Dispuestos con esmero y a la vez con una precariedad inquietante, con cualidad de precipicio, estos textos refieren a los clásicos “torpedos” escolares, ayudamemorias anotados en soportes mínimos e imprevisibles con el contenido básico para poder rendir las pruebas. Esa mecánica toma González, pero las preguntas a las que busca contestar parecen ser ya no curriculares sino existenciales, literarias, lingüísticas, vitales.
Tal como El agua verde del idiota, su estudio sobre las erratas (escrito en conjunto con Pedro Araya), Torpedos instala campamento en zonas donde falla o se afecta el sistema de la lengua y del saber. Los torpedos, con su escritura contraída a fuerza de poco espacio y mucho nervio, dan a menudo una sintaxis nueva, útil en su momento de uso y resonante en esta época de apuros y constante conteo de caracteres.

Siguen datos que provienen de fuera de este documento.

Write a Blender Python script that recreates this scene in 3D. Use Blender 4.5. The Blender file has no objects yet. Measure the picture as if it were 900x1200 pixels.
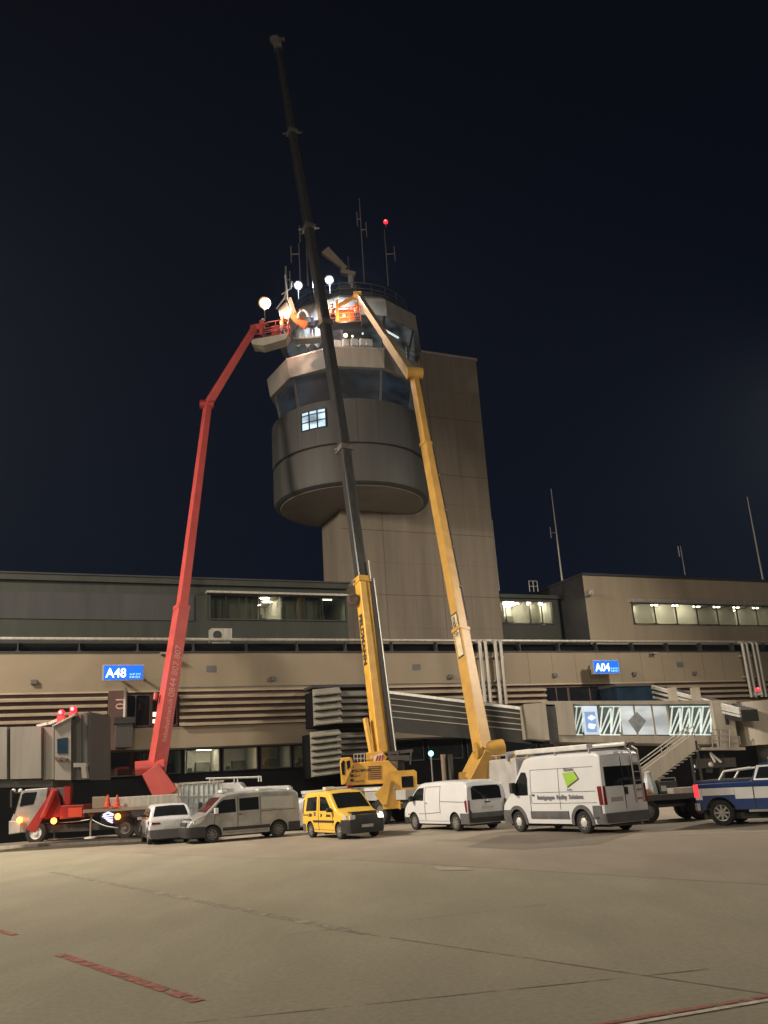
import bpy, bmesh, math, random
from mathutils import Vector, Matrix
random.seed(7)
C = bpy.context.scene.collection
scn = bpy.context.scene
PI = math.pi
# ------------------------------------------------------------------ camera
F, CX, CY, EYE = 1020.0, 450.0, 600.0, 2.15
up = Vector((-.062, 1.0, -313.0 / F)).normalized()
fw = Vector((0, 0, -1)); yy = (fw - up * fw.dot(up)).normalized(); xx = yy.cross(up)
CW = Matrix((xx, yy, up))                      # camera -> world rotation
cam = bpy.data.cameras.new('camera'); camo = bpy.data.objects.new('camera', cam); C.objects.link(camo)
camo.matrix_world = Matrix.Translation((0, 0, EYE)) @ CW.to_4x4()
cam.sensor_fit = 'VERTICAL'; cam.sensor_height = 24; cam.lens = 24 * F / 1200
cam.clip_start = .1; cam.clip_end = 3000
scn.camera = camo
# ------------------------------------------------------------------ night sky
w = bpy.data.worlds.new("World"); scn.world = w; w.use_nodes = True
nt = w.node_tree; bg = nt.nodes['Background']
tc = nt.nodes.new('ShaderNodeTexCoord'); sp = nt.nodes.new('ShaderNodeSeparateXYZ'); cr = nt.nodes.new('ShaderNodeValToRGB')
nt.links.new(tc.outputs['Generated'], sp.inputs[0]); nt.links.new(sp.outputs['Z'], cr.inputs[0]); nt.links.new(cr.outputs[0], bg.inputs[0])
cr.color_ramp.elements[0].position = 0.0; cr.color_ramp.elements[0].color = (.0036, .0060, .0140, 1)
cr.color_ramp.elements[1].position = .85; cr.color_ramp.elements[1].color = (.0020, .0023, .0042, 1)
e = cr.color_ramp.elements.new(.38); e.color = (.0024, .0037, .0090, 1)
bg.inputs[1].default_value = 1.0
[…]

Sin ocultar lo que tiene de obra plástica, de esmerado trabajo de Técnico Manual —ramo en el que habría obtenido con seguridad un Aprobado—, este libro obtendría un Excelente en lo propiamente literario (pureza de una cuestión en la que probablemente una obra así descree): entre los troqueles de su interior, Torpedos incorpora un libro que en apariencia es una miniatura del mismo Torpedos —un tiro feliz en el ámbito del relato especular, del espejeo abismante—, pero que al abrirse deja ver un libro convencional, que reúne un centenar de poemas en algo así como una prosa agachada, acompañados de fotos donde se recrean torpedos escondidos en el reverso de una corbata, el puño de una camisa, la superficie dura de unos chicles de menta, la tapa interior de una calculadora y otros escondrijos donde el ingenio escolar parapeta sus refuerzos mnemotécnicos.

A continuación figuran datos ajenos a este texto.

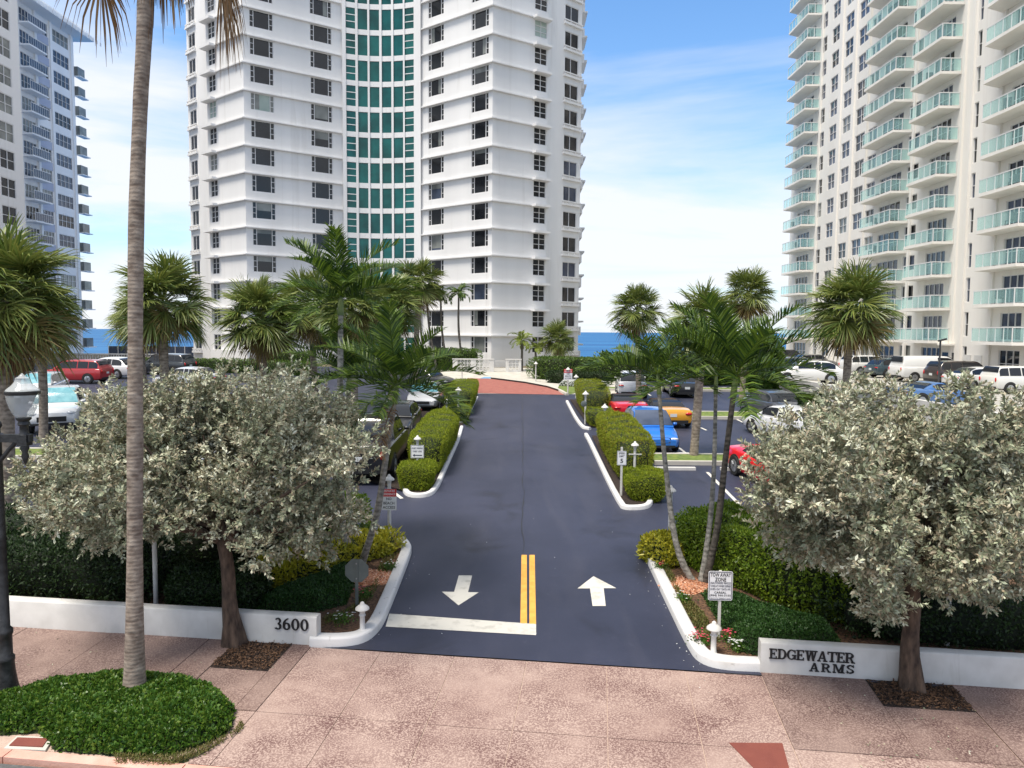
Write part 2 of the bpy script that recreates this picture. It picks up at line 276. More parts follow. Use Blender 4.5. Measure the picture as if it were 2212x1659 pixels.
class MB:
    def __init__(s): s.v = []; s.f = []
    def add(s, vs, fs):
        n = len(s.v); s.v += [tuple(v) for v in vs]; s.f += [tuple(i+n for i in f) for f in fs]; return s
    def quad(s, a, b, c, d): return s.add((a, b, c, d), [(0, 1, 2, 3)])
    def box(s, c, size, mx=None):
        x, y, z = (k/2 for k in size); vs = [Vector((i*x, j*y, k*z)) for i in (-1, 1) for j in (-1, 1) for k in (-1, 1)]
        if mx is not None: vs = [mx @ v for v in vs]
        vs = [v+Vector(c) for v in vs]
        return s.add(vs, [(0, 1, 3, 2), (4, 6, 7, 5), (0, 4, 5, 1), (2, 3, 7, 6), (0, 2, 6, 4), (1, 5, 7, 3)])
    def bx(s, x0, x1, y0, y1, z0, z1): return s.box(((x0+x1)/2, (y0+y1)/2, (z0+z1)/2), (abs(x1-x0), abs(y1-y0), abs(z1-z0)))
    def prism(s, poly, z0, z1):          # poly: xy or xyz(base offsets); z0/z1 may be functions of (x, y)
        n = len(poly); f0 = z0 if callable(z0) else (lambda x, y: z0); f1 = z1 if callable(z1) else (lambda x, y: z1)
        vs = [(p[0], p[1], f0(p[0], p[1])) for p in poly]+[(p[0], p[1], f1(p[0], p[1])) for p in poly]
        return s.add(vs, [tuple(range(n-1, -1, -1)), tuple(range(n, 2*n))]+[(i, (i+1) % n, n+(i+1) % n, n+i) for i in range(n)])
    def tube(s, path, radii, n=8, caps=True):
        path = [Vector(p) for p in path]
        if isinstance(radii, (int, float)): radii = [radii]*len(path)
        vs = []; fs = []; ref = None
        for i, p in enumerate(path):
            t = (path[min(i+1, len(path)-1)]-path[max(i-1, 0)]).normalized()
            if ref is None: ref = Vector((1, 0, 0)) if abs(t.x) < .9 else Vector((0, 1, 0))
            a = (ref-t*ref.dot(t)).normalized(); b = t.cross(a); ref = a
            for k in range(n):
                an = 2*math.pi*k/n; vs.append(p+(a*math.cos(an)+b*math.sin(an))*radii[i])
        for i in range(len(path)-1):
            for k in range(n): fs.append((i*n+k, i*n+(k+1) % n, (i+1)*n+(k+1) % n, (i+1)*n+k))
        if caps: fs += [tuple(range(n-1, -1, -1)), tuple(range((len(path)-1)*n, len(path)*n))]
        return s.add(vs, fs)
    def lathe(s, prof, c=(0, 0, 0), n=16):
        vs = []; fs = []
        for r, z in prof:
            for k in range(n): a = 2*math.pi*k/n; vs.append((c[0]+r*math.cos(a), c[1]+r*math.sin(a), c[2]+z))
        for i in range(len(prof)-1):
            for k in range(n): fs.append((i*n+k, i*n+(k+1) % n, (i+1)*n+(k+1) % n, (i+1)*n+k))
        fs += [tuple(range(n-1, -1, -1)), tuple(range((len(prof)-1)*n, len(prof)*n))]
        return s.add(vs, fs)
    def mesh(s, name, m, smooth=False, off=None):
        me = bpy.data.meshes.new(name); vs = s.v if off is None else [(v[0]-off[0], v[1]-off[1], v[2]-off[2]) for v in s.v]
        me.from_pydata(vs, [], s.f); me.update()
        me.materials.append(m)
        if smooth:
            me.polygons.foreach_set('use_smooth', np.ones(len(me.polygons), bool))
            try: me.set_sharp_from_angle(angle=R(smooth if smooth > 1 else 40))
            except Exception: pass
        return me
    def build(s, name, m, parent=None, smooth=False, world=True):
        # vertices in world space when the parent is an unrotated thing (world=True), else local to the parent
        off = None
        if world and parent is not None:
            off = Vector(parent.location); p = parent.parent
            while p is not None: off = off+Vector(p.location); p = p.parent
        return addobj(name, s.mesh(name, m, smooth, off), parent)
def struct(name, me, label): return tag(addobj(name, me), label, name.replace('_', ' ').split('.')[0], None, 'structure')
def smoothstep(x): x = np.clip(x, 0, 1); return x*x*(3-2*x)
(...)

En esos textos, en la poesía escrita, en la palabra misma, pudiera decirse, se usa un lenguaje comprimido que remeda aquel al que obligan justamente los espacios reducidos del torpedo colegial. Un redacción apretada, el hueso de cada asunto, la elipsis y la concisión cuchillera llevan a unir lo esencial y lo inesperado y omitir lo obvio, para darle curso a textos que simulan instructivos, historias, fórmulas y datos: “cuando chasqueas los dedos, el sonido lo produce el golpe con la palma de la mano. no es la fricción del pulgar con el dedo del corazón lo que resuena. es tu mano casi en puño la que hospeda el sonido”. Todo en definitiva pareciera ser llevado a cabo para “investigar sobre lenguaje, pensamiento y realidad”, pero con la conciencia férrea de que siempre las palabras quedan cortas, que “no hay tinta lo bastante negra para describir la irritación. ni bastante oxígeno para exhalar el hastío. ni sol ni lamparilla para detener la oscuridad”.

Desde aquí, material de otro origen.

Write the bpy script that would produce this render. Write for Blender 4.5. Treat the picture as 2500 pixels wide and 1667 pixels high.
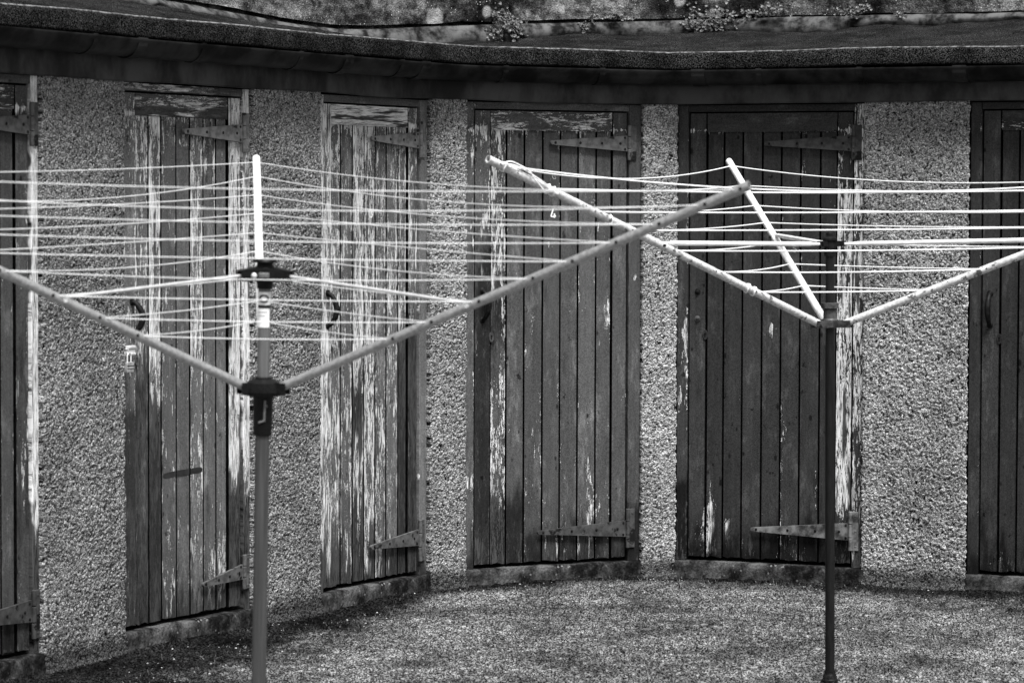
import bpy, math, random
import numpy as np
from mathutils import Vector, Matrix

for o in list(bpy.data.objects):
    bpy.data.objects.remove(o)
S = bpy.context.scene
COL = S.collection
R = math.radians

# ------------------------------------------------------------------ camera
cam = bpy.data.cameras.new('camera')
cam.sensor_width = 36
cam.lens = 107.14
cam.clip_end = 2000
cam.dof.use_dof = True
cam.dof.focus_distance = 12.2
cam.dof.aperture_fstop = 6.7
camo = bpy.data.objects.new('camera', cam)
COL.objects.link(camo)
camo.location = (0, 0, 1.55)
camo.rotation_euler = (Matrix.Rotation(R(90 - 2.5354), 4, 'X') @ Matrix.Rotation(R(0.1752), 4, 'Z')).to_euler()
S.camera = camo
S.render.resolution_x, S.render.resolution_y = 1024, 682
S.view_settings.view_transform = 'Standard'
S.view_settings.look = 'None'
S.view_settings.exposure = 1.92
S.view_settings.gamma = 1

# ------------------------------------------------------------------ overcast light, neutral (the photograph is black and white)
SUN_EL, SUN_AZ = 64, 22          # azimuth from straight behind the camera, towards its right
w = bpy.data.worlds.new('World')
S.world = w
w.use_nodes = True
nt = w.node_tree
nt.nodes.clear()
sky = nt.nodes.new('ShaderNodeTexSky')
sky.sky_type = 'NISHITA'
sky.sun_disc = False
sky.sun_elevation = R(SUN_EL)
sky.sun_rotation = R(180 - SUN_AZ)
bw = nt.nodes.new('ShaderNodeRGBToBW')
bg = nt.nodes.new('ShaderNodeBackground')
bg.inputs['Strength'].default_value = 0.05
wo = nt.nodes.new('ShaderNodeOutputWorld')
nt.links.new(sky.outputs[0], bw.inputs[0])
nt.links.new(bw.outputs[0], bg.inputs[0])
nt.links.new(bg.outputs[0], wo.inputs[0])
sl = bpy.data.lights.new('sun', 'SUN')
sl.energy = 2.3
sl.angle = R(26)
so = bpy.data.objects.new('sun', sl)
COL.objects.link(so)
d = Vector((math.sin(R(SUN_AZ)) * math.cos(R(SUN_EL)), -math.cos(R(SUN_AZ)) * math.cos(R(SUN_EL)), math.sin(R(SUN_EL))))
so.rotation_euler = d.to_track_quat('Z', 'Y').to_euler()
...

Este centenar de torpedos están intercalados con un puñado de textos algo más extensos, escritos al modo de discursos de índole institucional, donde un expositor larga la labia, un académico desvaría o un alumno le escribe una memorable carta de excusa al profesor al que le incumplió un trabajo, ofreciéndole a cambio la glosa de un viaje global en busca de las maneras en que se le llama al torpedo en cada país donde se habla la lengua castellana, primero, y luego ya en todo el mundo. En estos textos, especialmente, González abre espacio a un humor cáustico, como ese en que parodia las hablas burocráticas o ese otro donde se dan instrucciones para escapar gateando por debajo de la mesa de una reunión directiva o académica para volver, liberado, a la realidad, tal como hace quien, tras valerse de unos cuantos torpedos, entrega la prueba y se va a recreo.
Torpedos, Yanko González Cangas, Ediciones Kultrún, 2024, 928 páginas, $100.000.